Wien den 8 July 1856.
Alexander Ludwig Mayer mp.
beeideter Inventur- und Bücherschätzungs-Commissär d. k. k. n. ö. Handelsgerichtes
Jacob Bader mp
beeideter Inventur und Bücherschätzungs-Commissär d. k. k. n. ö. Handelsgerichtes

[WStLA, Merkantil Protokoll 1850–63, Klemm Josef, Bd. 9/Fol. 2/2 R.Nr. 137]

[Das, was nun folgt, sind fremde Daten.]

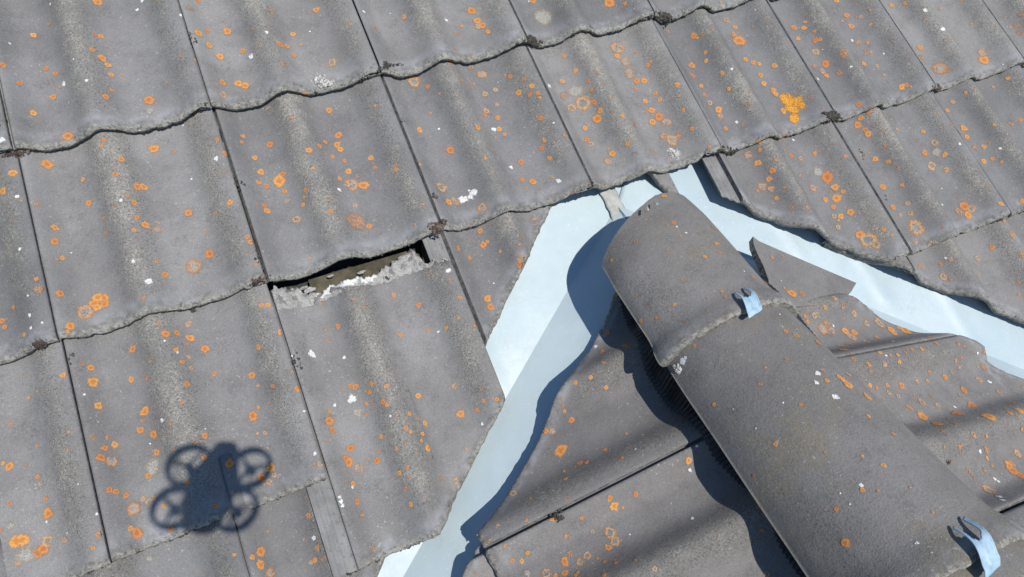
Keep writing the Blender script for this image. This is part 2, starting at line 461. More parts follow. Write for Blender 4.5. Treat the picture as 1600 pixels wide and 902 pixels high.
for j in range(0, 7):
    for i in range(-3, 9):
        sd += 1
        tail = -GA*j + RND.uniform(-0.002, 0.002)
        fine = -1 <= i <= 7 and j <= 4 and not (j == 0 and i > 2)
        kw = dict(seed=sd, du=0.0045 if fine else 0.012, lift=RND.uniform(-0.0012, 0.0012))
        u0 = 0.3*i + RND.uniform(-0.0006, 0.0006)
        if j <= 2: tile(main_roof, MAIN, MM, u0, tail, **kw)
        elif j == 3:
            if i == 1:
                slipped = tile(main_roof, MAIN, MM, u0, -1.124, length=0.47, lo=wob(slip_cut, 0.002, 2), hi=slip_head, seed=sd, du=0.003, lift=0.0058,
                               label='slipped tile that has slid down and left a ragged gap above it')
                SLIP_SEED = sd
            elif i == 2:
                tile(main_roof, MAIN, MM, u0, tail, lo=wob(cut_left, 0.003, 1), **kw)
            elif i == 3:
                kw['du'] = 0.003
                tile(main_roof, MAIN, MM, u0, tail, lo=wob(lin((1.020, -0.610), (1.086, -0.716)), 0.004, 4), ulo=1.020, uhi=1.093, chan=False, **kw)
            elif i < 1: tile(main_roof, MAIN, MM, u0, tail, **kw)
            else: tile(main_roof, MAIN, MM, u0, tail, lo=wob(cut_right, 0.002, sd), **kw)
        else:
            if i <= 2:
                u1 = (0.159 if j == 4 else 0.0) + 0.3*(i-1)
                if u1 < 0.4: tile(main_roof, MAIN, MM, u1, tail-0.003, lo=wob(lambda u: cut_left(u)-0.004, 0.003, sd), **kw)
            elif i >= 4:
                tile(main_roof, MAIN, MM, u0, tail, lo=wob(cut_right, 0.002, sd), **kw)

# old mortar crust on the broken head of the slipped tile
def slip_top(u, v):
    f = (u-0.3)/0.3
    return prof(f) - 0.0175/GA*(v+1.124) + 0.0058
mb = MB(); prev = None
n = 110
for k in range(n+1):
    u = 0.304 + (0.594-0.304)*k/n
    hi = slip_head(u) + 0.003 + 0.005*nz(u*150, 8) + 0.004*nz(u*400, 8); lo = -0.707 + 0.004*nz(u*24, 2) + 0.003*nz(u*120, 3)
    if u > 0.565: lo = max(lo, hi-0.006*max(0.2, 1-(u-0.565)/0.02))
    lo = min(lo, hi-0.003)
    ids = []
    for q in range(7):
        v = lo + (hi-lo)*q/6
        pit = nz(u*75, v*120, 11)
        e = 0.0022 + 0.0028*nz(u*140, v*140, 2) + (0.003*nz(u*60, v*60, 6) if 0 < q < 6 else -0.0016) - (0.006 if pit > 0.30 else 0)
        ids.append(mb.vert((u, v, slip_top(u, v)+e)))
    ids.append(mb.vert((u, hi, slip_top(u, hi)-0.012)))
    if prev:
        for q in range(7):
            vm = lo + (hi-lo)*q/6
            white = 0.372 + 0.02*nz(vm*300) < u < 0.470 + 0.02*nz(vm*300, 4) and nz(u*110, vm*160, 3) > -0.22 and vm > -0.7035 + 0.006*nz(u*90, 1)
            mb.face([prev[q], ids[q], ids[q+1], prev[q+1]], 1 if white else 0)
    prev = ids
mb.build('mortar_crust', [CRUST, WHITE_CRUST], slipped)
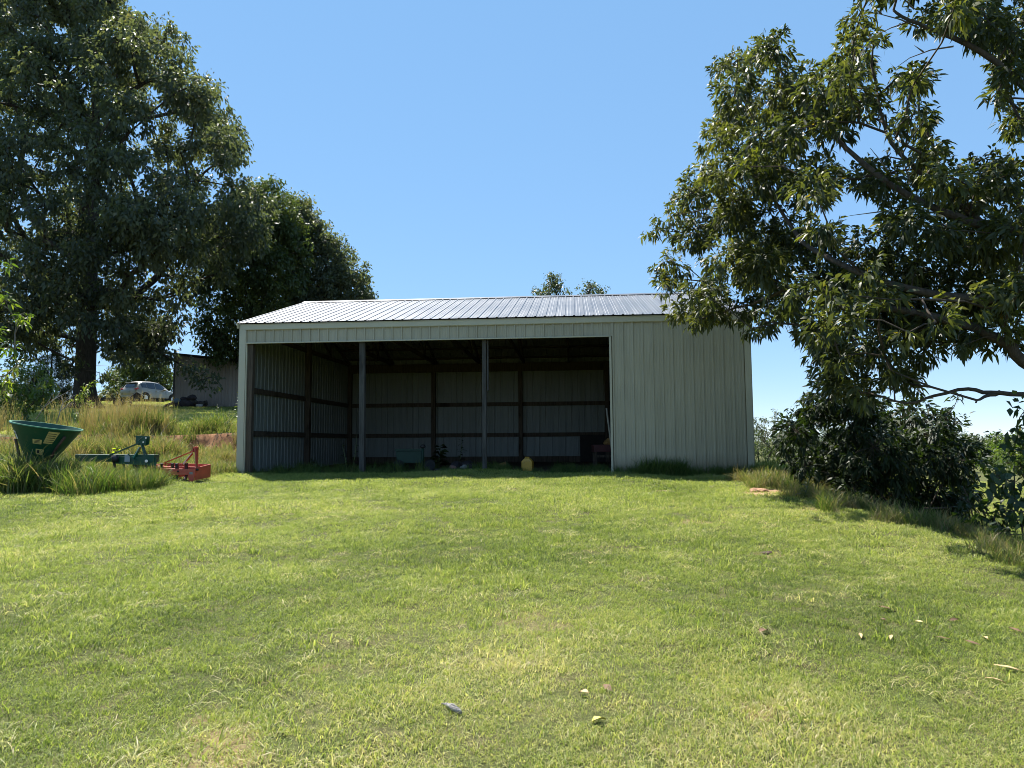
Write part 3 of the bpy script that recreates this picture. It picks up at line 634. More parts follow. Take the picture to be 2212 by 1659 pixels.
# ------------------------------------------------------------------ things in the barn
def bpos(u, v, dz=0.0):
    x, y, _ = barn_pt(u, v); return (x, y, hz1(x, y) + dz)
M['yellowp'] = simple('yellow_plastic', (0.48, 0.27, 0.03), 0.45, 0, .15, 4, dirt=(.12, .08, .04)); M['tanp'] = simple('tan_plastic', (0.30, 0.16, 0.05), 0.5, 0, .2, dirt=(.08, .05, .03))
def can():
    root = empty('fuel_can', bpos(6.98, 1.0), -.25, 'yellow plastic fuel can standing on the floor edge of the open bay', 'fuel can')
    b = MB(); w, d = .135, .10
    for z, k in ((0, .94), (.015, 1), (.235, 1), (.30, .52), (.31, .48)): b.v += [(x * w * k, y * d * (k if z < .25 else .8), z) for x, y in ((-1, -1), (1, -1), (1, 1), (-1, 1))]
    b.f = [(4 * i + j, 4 * i + (j + 1) % 4, 4 * i + 4 + (j + 1) % 4, 4 * i + 4 + j) for i in range(4) for j in range(4)] + [(3, 2, 1, 0), (16, 17, 18, 19)]; b.sm = [False] * len(b.f)
    b.build('can_body', M['yellowp'], root, bev=.015)
    MB().tube([(-.075, 0, .265), (-.05, 0, .335), (.03, 0, .335), (.065, 0, .275)], .016, 8).build('handle', M['yellowp'], root)
    MB().lathe([(.0, .0), (.032, 0), (.032, .035), (0, .036)], 12, (-.085, 0, .26)).build('cap', M['dark'], root)
can()
def bucket():
    root = empty('tipped_bucket', bpos(6.30, 1.55, .10), 0, 'brown bucket tipped on its side between the thin post and the yellow can', 'bucket', rot=(R_(12), R_(78), R_(15)))
    MB().lathe([(.0, -.12), (.085, -.12), (.115, .12), (.108, .12), (.08, -.1), (0, -.1)], 20).build('bucket_shell', M['tanp'], root)
    MB().lathe([(.115, .10), (.124, .105), (.124, .12), (.113, .122)], 20).build('bucket_rim', M['dark'], root)
bucket()
def cloths():
    for lab, u, v, r, sq, mt, sd, nm in (('dark bundled sack lying left in the pile on the barn floor', 4.98, 2.2, .17, (1, .8, .85), 'darkcloth', 2, 'sack'), ('dark rounded sack at the top of the floor pile', 5.25, 2.4, .19, (1.1, .8, .85), 'darkcloth', 4, 'sack'),
            ('pinkish rag at the left end of the floor pile', 4.93, 2.0, .10, (1.0, .7, .7), 'pinkcloth', 6, 'rag'), ('pale crumpled rag in the middle of the floor pile', 5.22, 2.02, .11, (1.2, .7, .7), 'palecloth', 7, 'rag'), ('long dark sack at the right end of the floor pile', 5.55, 2.2, .16, (1.7, .8, .6), 'darkcloth', 9, 'sack')):
        o = link(nm, lump(sd, r, sq), None, M[mt], bpos(u, v, r * sq[2] * .6)); tag(o, lab, nm, 'rags and sacks on the barn floor'); o.rotation_euler = (0, 0, sd)
    o = MB().bar((-.75, 0, .02), (.75, .02, .02), .16, .035).build('plank', M['greywood'], None, bpos(5.3, 1.55, .0), (0, 0, -.1)); tag(o, 'grey plank lying on the barn floor before the rag pile', 'plank')
cloths()
M['darkgreen'] = simple('dark_green_paint', (.006, .035, .02), .6)
def cart():
    root = empty('garden_cart', bpos(3.72, 2.3), .1, 'dark green garden cart with a top rail, just right of the thick post', 'cart')
    MB().prism([(-.34, .2), (.30, .2), (.36, .52), (-.38, .52)], -.25, .25).build('tub', M['darkgreen'], root, bev=.01)
    MB().bar((-.40, -.26, .555), (.34, -.26, .555), .04, .05).build('rail', M['darkgreen'], root)
    MB().tube([(.33, -.26, .05), (.34, -.26, .62)], .035, 8).build('upright', M['darkgreen'], root); MB().lathe([(0, .0), (.06, .0), (.075, .04), (.05, .09), (0, .1)], 14, (.34, -.26, .6)).build('knob', M['dark'], root)
    for x in (-.3, .52):
        for y in (-.28, .28): MB().tube([(x, y - .04, .14), (x, y + .04, .14)], .15, 14).build('wheel', M['rubber'], root)
cart()
def bench():
    root = empty('low_table', bpos(9.15, 3.4), 0, 'dark maroon low table loaded with straw scraps at the right edge of the bay', 'table')
    MB().box((0, 0, .52), (1.0, .6, .2)).build('table_box', simple('maroon_paint', (.07, .015, .015), .6), root, bev=.01)
    for x in (-.44, .44):
        for y in (-.25, .25): MB().box((x, y, .21), (.06, .06, .46)).build('leg', M['wood'], root)
    o = link('straw_bundle', lump(12, .22, (1.5, 1, .6)), root, M['tallb'] if 'tallb' in M else M['tanp'], (0.1, 0, .66))
    MB().bar((-.45, -.26, .3), (.45, -.26, .3), .03, .06).build('stretcher', M['wood'], root)
bench()
o = MB().tube([(0, 0, 0), (-.17, .02, 1.55)], .022, 8).build('wooden_pole', simple('pale_wood', (.32, .27, .20), .8), None, bpos(9.12, 1.0, 0.0)); tag(o, 'pale wooden pole leaning beside the right jamb of the bay', 'pole')
o = MB().box((0, 0, .47), (3.0, .02, .98)).build('dark_sheet', simple('dark_board', (.022, .018, .016), .85), None, bpos(9.85, 8.30, 0.0), (-.03, 0, -BYAW)); tag(o, 'dark board leaning low against the back wall at the right of the bay', 'board')
# ------------------------------------------------------------------ trees and shrubs
def unit(a): return a / np.maximum(np.linalg.norm(a, axis=-1, keepdims=True), 1e-9)
def leaf_arrays(P, D, N, L, W, tint, lance=False, droop=0.25):
    n = len(P); S_ = unit(np.cross(D, N)); N2 = np.cross(S_, D); L = L[:, None]; W = W[:, None]; Z = np.array([0, 0, 1.0])
    pt = lambda t: P + D * L * t - Z * L * droop * t * t
    if lance:
        V = np.stack([pt(0), pt(.3) + S_ * W * .46 + N2 * W * .18, pt(.3) - S_ * W * .46 + N2 * W * .18, pt(.68) + S_ * W * .36 + N2 * W * .14, pt(.68) - S_ * W * .36 + N2 * W * .14, pt(1.0)], 1)
        base = (np.arange(n) * 6)[:, None]
        loops = (base + np.array([0, 2, 1, 1, 2, 4, 3, 3, 4, 5])[None]).ravel(); sizes = np.tile([3, 4, 3], n); k = 6
    else:
        V = np.stack([pt(0), pt(.48) + S_ * W * .5 + N2 * W * .15, pt(1.0), pt(.48) - S_ * W * .5 + N2 * W * .15], 1)
        base = (np.arange(n) * 4)[:, None]; loops = (base + np.array([0, 1, 2, 0, 2, 3])[None]).ravel(); sizes = np.full(2 * n, 3); k = 4
    return V.reshape(-1, 3), loops, sizes, np.repeat(tint, k)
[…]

Mit einem Schreiben vom 29. September 1856 wird auch die Buchhandlungsbefugnis von Josefine Wallishausser gelöscht und an Herrn Josef Klemm überschrieben. Nach dieser letzten geschäftlichen Transaktion hat sich Josefine Wallishausser aus dem Geschäftsleben zurückgezogen. Wieviel Plage und Mühe die Wallishausser auch in den Aufbau der Buchhandlung investiert haben, ihre Zeit ist nun vorbei. Geblieben ist nur der Firmenname, der sich noch über 100 Jahre erhalten sollte. Warum Josefine die Buchhandlung nicht an ihren Sohn übergab oder verkaufte, ist nicht bekannt, es ist jedoch anzunehmen, dass Joh. Bapt. (III.) die Situation nicht richtig einschätzte und kein Animo zur Führung der Buchhandlung und des Verlages, sondern nur ein Interesse an der Buchdruckerei hatte. Josefine ist nun 54 Jahre alt, hat ein sehr erfolgreiches, nicht immer einfaches Leben hinter sich. Die Buchdruckerei wurde unter ihrer Ägide ausgebaut, modernisiert und druckte viele geschmackvolle und korrekt verlegte Werke. Sie kann auf ein erfülltes Leben zurückblicken. Privat hatte sie nicht soviel Glück und musste viele prägende Schicksalsschläge hinnehmen.
Korrekt, wie Josefine war, hat sie sich nach der Neueröffnung des Wr. Zentralfriedhofes eine Gruft gekauft und ließ ihre Mutter und Tochter umbetten. Nach ihrem Tode am 22. 2. 1880 wurde sie bei den ihr wichtigsten Menschen beigesetzt.